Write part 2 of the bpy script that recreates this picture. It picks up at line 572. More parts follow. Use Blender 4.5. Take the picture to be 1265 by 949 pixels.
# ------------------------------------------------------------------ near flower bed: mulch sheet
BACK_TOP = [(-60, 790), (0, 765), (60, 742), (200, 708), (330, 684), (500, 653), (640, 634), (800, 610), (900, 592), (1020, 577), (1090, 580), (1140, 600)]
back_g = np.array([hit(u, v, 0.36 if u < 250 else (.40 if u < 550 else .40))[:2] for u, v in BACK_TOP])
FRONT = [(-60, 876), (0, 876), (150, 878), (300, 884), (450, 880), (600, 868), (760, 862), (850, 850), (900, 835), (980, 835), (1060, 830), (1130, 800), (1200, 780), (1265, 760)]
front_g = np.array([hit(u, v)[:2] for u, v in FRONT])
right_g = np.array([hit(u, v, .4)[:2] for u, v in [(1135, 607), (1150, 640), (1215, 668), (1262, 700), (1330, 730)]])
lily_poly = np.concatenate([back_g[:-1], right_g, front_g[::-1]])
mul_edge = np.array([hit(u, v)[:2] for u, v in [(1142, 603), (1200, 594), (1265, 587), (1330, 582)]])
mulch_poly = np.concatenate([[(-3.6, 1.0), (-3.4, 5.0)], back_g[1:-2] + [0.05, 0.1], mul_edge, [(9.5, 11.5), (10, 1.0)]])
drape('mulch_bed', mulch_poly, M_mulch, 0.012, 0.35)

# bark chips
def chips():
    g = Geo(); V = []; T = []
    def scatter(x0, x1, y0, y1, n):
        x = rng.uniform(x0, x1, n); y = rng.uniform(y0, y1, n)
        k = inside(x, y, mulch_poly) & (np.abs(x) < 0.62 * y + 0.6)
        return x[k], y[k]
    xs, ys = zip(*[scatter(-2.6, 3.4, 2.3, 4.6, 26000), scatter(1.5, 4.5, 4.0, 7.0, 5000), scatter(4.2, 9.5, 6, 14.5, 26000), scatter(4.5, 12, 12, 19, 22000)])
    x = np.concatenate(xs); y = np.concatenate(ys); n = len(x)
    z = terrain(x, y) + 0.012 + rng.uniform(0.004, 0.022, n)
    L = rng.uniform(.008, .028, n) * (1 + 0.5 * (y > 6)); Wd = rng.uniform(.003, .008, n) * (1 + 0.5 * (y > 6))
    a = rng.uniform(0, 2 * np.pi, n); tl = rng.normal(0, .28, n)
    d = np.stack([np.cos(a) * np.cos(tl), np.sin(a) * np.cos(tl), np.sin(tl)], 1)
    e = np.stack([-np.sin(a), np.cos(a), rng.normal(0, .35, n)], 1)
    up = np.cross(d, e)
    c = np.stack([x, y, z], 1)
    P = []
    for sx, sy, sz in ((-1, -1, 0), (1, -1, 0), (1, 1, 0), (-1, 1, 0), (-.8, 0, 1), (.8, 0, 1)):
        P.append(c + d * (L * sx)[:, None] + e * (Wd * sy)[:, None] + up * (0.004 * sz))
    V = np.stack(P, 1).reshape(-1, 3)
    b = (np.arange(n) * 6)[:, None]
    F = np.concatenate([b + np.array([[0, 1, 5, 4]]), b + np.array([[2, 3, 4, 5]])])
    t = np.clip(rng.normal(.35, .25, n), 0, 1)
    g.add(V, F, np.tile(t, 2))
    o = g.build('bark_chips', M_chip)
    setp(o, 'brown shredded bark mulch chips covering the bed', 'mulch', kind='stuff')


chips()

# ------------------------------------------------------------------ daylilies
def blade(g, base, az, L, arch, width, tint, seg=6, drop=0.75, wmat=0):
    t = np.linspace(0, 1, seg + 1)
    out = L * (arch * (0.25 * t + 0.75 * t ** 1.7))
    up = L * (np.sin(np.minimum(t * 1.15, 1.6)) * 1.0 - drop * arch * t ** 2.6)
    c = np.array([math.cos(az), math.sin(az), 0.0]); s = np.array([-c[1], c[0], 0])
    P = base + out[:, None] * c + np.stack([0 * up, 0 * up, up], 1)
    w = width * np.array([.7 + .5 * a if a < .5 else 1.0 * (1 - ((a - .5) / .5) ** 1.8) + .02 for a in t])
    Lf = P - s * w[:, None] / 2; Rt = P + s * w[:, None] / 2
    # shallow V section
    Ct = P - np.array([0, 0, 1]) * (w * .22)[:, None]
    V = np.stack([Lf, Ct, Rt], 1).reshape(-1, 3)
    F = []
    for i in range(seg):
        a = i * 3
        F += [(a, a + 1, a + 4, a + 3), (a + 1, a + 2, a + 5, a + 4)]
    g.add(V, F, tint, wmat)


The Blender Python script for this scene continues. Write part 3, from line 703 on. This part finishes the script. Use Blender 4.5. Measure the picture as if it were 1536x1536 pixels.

TO BE DONE: Work out the count of lines containing the word "pixels", then write only that count.

COMPLETED EXERCISE: 2